Saturday, September 22, 2012

Storytelling: Ruby, Don’t Take Your Love To Town


I’m currently reading Kenny Rogers’ new autobiography, Luck or Something Like It. If you’re into music history, it’s a very nice compilation of adages, lessons, experiences and memories along Rogers' road to stardom and fame.

In one anecdote, Rogers tells about how a friend from Mercury Records (Frank Luffell) came to his house to play the Roger Miller recording of a Mel Tillis song entitled, “Ruby, Don’t Take Your Love to Town.” One of the most powerful songs he’d ever heard, Rogers says “this soulful narrative became an anthem for the unseen victims of war, those who were injured but not killed. They were unnoticed and unheralded.”

I did a little further research on the song in the excellent book by Dorothy Hortstman entitled Sing Your Heart Out, Country Boy. She provides song lyrics and comments on them by the artists who wrote them, or a friend or heir.
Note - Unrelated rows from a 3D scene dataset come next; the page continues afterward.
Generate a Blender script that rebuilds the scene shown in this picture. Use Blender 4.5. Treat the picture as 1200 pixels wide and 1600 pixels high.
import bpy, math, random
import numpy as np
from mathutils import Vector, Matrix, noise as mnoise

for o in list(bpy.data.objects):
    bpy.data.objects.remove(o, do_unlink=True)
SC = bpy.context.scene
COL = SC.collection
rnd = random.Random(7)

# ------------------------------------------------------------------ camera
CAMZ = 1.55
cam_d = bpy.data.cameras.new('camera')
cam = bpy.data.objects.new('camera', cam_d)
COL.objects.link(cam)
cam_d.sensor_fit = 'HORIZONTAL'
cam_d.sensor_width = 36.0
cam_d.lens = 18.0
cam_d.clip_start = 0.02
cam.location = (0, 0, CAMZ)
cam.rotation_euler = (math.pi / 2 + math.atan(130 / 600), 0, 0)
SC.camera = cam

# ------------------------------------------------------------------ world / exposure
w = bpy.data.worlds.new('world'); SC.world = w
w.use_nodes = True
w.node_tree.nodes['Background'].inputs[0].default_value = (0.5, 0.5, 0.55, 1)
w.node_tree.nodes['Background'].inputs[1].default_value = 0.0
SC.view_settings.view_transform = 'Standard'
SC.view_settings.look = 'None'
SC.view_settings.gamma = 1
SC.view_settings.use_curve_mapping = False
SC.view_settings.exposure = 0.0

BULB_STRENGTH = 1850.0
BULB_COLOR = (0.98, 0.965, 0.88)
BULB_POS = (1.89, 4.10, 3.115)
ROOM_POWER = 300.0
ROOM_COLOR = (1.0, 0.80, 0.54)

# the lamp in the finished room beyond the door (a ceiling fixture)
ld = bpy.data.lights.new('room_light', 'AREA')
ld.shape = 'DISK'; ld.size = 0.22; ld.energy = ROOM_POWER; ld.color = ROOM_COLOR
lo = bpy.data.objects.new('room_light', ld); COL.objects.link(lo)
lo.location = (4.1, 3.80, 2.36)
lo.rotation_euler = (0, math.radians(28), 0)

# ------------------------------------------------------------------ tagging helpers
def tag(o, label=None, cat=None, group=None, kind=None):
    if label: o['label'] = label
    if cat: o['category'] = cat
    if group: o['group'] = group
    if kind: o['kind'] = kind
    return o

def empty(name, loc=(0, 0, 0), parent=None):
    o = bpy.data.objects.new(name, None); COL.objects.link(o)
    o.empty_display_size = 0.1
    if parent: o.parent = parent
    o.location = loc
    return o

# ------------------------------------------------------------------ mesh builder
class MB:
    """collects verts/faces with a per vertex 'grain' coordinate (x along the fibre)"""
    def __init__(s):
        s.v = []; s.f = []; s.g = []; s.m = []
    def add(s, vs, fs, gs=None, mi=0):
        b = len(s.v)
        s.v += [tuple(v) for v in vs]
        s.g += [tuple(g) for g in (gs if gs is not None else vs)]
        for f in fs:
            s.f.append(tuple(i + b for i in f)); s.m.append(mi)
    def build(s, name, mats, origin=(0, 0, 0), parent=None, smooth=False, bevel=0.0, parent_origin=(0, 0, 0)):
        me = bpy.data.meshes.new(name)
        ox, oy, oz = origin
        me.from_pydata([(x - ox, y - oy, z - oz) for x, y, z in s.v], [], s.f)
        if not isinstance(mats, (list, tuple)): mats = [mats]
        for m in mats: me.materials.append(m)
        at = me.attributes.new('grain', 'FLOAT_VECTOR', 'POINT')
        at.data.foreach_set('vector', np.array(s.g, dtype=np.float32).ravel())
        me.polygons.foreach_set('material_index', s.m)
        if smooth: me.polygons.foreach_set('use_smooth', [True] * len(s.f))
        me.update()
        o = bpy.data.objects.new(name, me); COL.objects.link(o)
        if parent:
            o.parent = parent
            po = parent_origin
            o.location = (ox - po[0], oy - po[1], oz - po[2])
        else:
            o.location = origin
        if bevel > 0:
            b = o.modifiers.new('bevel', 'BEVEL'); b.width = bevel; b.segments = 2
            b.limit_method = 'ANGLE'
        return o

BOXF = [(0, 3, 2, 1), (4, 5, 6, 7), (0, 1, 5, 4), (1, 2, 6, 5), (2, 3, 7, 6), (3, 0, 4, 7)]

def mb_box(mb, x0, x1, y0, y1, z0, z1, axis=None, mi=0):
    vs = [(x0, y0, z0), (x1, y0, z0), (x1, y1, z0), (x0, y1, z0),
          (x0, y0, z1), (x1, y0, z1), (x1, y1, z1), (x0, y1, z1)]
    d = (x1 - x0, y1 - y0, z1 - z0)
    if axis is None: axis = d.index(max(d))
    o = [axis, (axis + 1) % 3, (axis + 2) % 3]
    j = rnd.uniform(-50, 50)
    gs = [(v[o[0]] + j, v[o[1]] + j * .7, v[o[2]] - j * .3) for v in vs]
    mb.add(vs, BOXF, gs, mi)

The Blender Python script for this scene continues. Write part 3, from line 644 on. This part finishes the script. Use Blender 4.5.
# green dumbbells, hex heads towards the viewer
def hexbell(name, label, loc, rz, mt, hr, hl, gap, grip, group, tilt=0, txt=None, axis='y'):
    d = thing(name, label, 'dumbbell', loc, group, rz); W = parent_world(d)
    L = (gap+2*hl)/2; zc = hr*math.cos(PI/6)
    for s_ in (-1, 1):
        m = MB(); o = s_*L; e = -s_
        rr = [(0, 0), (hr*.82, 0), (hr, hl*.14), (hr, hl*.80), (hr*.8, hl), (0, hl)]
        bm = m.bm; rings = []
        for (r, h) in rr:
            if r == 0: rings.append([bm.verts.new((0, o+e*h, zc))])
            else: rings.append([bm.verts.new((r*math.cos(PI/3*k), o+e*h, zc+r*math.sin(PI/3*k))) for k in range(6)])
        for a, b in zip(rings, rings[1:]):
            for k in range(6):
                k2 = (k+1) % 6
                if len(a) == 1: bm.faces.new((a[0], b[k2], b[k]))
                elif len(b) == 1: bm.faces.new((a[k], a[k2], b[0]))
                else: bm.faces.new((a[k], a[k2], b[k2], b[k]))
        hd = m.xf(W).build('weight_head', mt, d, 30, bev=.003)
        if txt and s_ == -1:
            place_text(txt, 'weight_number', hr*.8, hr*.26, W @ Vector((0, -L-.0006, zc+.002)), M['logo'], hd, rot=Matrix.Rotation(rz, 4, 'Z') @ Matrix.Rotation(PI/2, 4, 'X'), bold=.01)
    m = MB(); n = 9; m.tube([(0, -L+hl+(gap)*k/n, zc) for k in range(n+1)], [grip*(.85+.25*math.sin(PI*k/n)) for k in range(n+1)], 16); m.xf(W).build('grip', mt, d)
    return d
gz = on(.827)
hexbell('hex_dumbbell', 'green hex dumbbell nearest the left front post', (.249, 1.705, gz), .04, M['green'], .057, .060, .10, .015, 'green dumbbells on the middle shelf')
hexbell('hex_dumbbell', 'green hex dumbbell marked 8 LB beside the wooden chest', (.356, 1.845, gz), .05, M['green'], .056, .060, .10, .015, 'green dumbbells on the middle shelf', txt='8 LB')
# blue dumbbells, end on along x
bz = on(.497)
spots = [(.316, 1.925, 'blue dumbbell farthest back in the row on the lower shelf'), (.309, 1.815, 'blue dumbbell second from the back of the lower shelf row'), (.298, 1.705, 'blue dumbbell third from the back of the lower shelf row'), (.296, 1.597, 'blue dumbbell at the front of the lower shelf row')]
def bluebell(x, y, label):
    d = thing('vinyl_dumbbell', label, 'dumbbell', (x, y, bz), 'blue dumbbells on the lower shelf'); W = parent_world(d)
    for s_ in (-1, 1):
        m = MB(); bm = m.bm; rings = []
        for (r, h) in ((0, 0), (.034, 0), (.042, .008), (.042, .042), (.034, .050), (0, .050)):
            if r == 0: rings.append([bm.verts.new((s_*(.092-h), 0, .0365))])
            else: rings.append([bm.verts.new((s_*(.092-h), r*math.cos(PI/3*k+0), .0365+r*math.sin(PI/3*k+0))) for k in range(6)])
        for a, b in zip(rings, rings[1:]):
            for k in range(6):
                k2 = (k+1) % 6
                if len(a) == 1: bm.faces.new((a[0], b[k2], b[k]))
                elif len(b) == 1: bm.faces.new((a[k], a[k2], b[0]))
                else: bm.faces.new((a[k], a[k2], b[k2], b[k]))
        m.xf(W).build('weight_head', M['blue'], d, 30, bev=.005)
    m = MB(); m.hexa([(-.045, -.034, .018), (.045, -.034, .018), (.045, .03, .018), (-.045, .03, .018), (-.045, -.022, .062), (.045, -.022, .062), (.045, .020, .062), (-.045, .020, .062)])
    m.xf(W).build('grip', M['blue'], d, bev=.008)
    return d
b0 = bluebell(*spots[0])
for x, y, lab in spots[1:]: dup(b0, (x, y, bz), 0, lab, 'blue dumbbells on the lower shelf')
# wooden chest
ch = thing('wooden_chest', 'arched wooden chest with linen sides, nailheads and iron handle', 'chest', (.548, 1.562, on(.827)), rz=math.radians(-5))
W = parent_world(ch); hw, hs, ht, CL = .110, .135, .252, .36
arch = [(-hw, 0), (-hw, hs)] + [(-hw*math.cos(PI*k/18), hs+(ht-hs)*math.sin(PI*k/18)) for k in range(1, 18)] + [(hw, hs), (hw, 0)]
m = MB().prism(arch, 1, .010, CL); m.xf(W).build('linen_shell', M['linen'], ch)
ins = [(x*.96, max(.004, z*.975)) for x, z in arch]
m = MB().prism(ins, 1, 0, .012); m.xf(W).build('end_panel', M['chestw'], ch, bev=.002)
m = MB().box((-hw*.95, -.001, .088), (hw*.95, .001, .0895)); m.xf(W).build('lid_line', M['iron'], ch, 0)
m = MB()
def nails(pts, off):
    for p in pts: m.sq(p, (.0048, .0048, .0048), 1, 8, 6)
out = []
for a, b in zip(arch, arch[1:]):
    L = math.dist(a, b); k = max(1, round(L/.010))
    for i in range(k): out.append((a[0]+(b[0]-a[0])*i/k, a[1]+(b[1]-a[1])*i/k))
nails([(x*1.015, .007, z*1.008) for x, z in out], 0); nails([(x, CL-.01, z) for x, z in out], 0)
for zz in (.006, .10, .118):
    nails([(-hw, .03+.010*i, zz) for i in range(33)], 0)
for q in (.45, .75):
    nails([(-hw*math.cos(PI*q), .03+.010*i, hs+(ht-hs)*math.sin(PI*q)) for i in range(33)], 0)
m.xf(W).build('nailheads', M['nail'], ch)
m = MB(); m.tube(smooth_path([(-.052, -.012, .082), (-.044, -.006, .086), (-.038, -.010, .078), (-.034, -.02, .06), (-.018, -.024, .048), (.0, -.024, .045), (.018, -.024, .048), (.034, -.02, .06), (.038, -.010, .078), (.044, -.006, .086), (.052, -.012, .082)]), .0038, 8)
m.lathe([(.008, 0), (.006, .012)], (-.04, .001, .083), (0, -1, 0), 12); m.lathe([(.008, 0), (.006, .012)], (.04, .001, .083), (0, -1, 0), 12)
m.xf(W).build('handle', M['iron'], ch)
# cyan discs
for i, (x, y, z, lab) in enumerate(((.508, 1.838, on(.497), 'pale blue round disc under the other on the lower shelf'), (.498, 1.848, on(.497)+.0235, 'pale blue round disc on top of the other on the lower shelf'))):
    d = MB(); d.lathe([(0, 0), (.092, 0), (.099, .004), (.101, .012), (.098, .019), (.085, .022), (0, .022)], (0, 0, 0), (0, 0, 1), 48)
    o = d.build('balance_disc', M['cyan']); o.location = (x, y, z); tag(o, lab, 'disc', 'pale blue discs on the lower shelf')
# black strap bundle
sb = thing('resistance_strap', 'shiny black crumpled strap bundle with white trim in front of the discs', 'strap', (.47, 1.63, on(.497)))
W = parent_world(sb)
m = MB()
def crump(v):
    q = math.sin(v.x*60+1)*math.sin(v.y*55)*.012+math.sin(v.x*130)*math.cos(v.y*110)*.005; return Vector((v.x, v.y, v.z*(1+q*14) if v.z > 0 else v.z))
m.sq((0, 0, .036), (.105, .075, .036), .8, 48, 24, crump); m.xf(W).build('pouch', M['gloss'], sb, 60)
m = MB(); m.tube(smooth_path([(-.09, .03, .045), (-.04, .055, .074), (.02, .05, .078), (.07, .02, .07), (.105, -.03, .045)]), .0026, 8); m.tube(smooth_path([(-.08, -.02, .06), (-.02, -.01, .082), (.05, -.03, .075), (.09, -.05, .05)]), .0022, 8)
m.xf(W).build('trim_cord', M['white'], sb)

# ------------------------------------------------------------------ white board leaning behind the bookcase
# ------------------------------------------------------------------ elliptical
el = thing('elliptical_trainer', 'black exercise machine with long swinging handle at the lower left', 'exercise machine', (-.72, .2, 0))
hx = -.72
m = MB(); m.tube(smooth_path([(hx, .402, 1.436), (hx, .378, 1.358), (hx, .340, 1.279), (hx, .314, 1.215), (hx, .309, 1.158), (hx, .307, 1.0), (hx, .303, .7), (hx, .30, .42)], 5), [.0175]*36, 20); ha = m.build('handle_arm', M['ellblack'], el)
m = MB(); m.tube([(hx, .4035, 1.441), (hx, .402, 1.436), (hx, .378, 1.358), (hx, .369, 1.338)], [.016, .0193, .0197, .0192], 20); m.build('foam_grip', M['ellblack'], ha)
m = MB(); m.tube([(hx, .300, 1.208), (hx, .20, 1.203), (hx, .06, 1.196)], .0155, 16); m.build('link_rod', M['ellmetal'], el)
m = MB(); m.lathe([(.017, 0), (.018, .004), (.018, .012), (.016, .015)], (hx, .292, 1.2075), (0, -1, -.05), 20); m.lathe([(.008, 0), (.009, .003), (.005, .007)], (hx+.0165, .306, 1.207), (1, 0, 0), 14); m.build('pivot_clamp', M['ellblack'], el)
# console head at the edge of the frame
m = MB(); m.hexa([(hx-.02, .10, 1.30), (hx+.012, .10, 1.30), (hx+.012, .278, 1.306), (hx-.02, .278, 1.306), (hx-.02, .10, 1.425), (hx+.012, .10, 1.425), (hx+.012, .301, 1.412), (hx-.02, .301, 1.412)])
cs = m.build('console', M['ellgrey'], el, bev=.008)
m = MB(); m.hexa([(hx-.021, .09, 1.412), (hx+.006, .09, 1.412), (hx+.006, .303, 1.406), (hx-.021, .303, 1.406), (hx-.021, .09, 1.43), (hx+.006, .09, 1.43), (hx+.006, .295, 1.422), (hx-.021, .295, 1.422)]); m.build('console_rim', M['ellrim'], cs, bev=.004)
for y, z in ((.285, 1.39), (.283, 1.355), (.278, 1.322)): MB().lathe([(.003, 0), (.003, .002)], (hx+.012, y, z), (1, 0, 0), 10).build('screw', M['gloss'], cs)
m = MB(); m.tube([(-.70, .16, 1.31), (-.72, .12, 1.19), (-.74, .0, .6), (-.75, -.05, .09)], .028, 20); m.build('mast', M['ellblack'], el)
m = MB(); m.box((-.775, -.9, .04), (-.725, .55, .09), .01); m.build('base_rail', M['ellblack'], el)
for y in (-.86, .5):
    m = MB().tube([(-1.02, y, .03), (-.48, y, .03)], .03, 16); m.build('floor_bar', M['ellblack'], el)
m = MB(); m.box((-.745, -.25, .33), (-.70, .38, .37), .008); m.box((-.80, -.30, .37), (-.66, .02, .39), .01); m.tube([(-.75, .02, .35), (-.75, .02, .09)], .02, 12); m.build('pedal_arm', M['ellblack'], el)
In the case of “Ruby,” Tillis says it was based on a true story of a man from his home town in Florida who had been injured during WWII in Germany and then sent to England to recuperate. He met and married a nurse. Back in the States, his health problems kept recurring, and he became temporarily paralyzed.

Tillis stated, “Ruby stood by him till she could stand it no longer. Then she started fixing her hair, putting flowers in it, painting her lips, and walking back and forth in front of the pool room. She was lonesome, needed attention. She was a good girl, actually, but the way I wrote it. I put the blame on her. At the time, I didn’t know what was going on because I was only 12 or 13 years old. Twenty-three years later, I realized what was happening. I just changed the wars and brought it up to date and wrote the story in about an hour. Eventually, it was a couple of years ago, he killed her and himself too. That’s a true story.”

Even though Kenny Rogers sings about “that old crazy Asian war” in the song, couldn’t it really refer to any conflict, as well as the torment and agony experienced by the bedridden or paralyzed war veteran? Having sung many classic story songs and ballads during his days with the New Christy Minstrels, Kenny Rogers admits a real affinity for the form and says that many of the most memorable songs in both pop and country are ballads like this (from the Beatles’ “Eleanor Rigby” to Johnny Cash’s “A Boy Named Sue.”) Rogers declares that, “A story song, to have any impact, demands that you listen to the lyrics and imagine the scenario in your head.” “Ruby” and many other story songs launched Kenny Rogers. Essential listening of his repertoire includes “Lucille,” “The Gambler,” “Reuben James,” “Coward of the County,” and many more.

In his autobiography, Rogers declares, “I guess I was born to sing these kinds of plaintive, often tragic tales.” Because they also had another hit on the radio at the time (“Once Again She’s All Alone”), record producer Jimmy Bowen came up with the wise business decision of putting Kenny’s name in front of his band’s (First Edition) so as to separate the records and get airplay for both. With its topical war reference and tragic narrative about a forgotten solider, “Ruby” went to No. 2 on the charts. Kenny Rogers and The First Edition followed “Ruby” with another successful and compelling ballad called “Reuben James” about a black man raising a white child.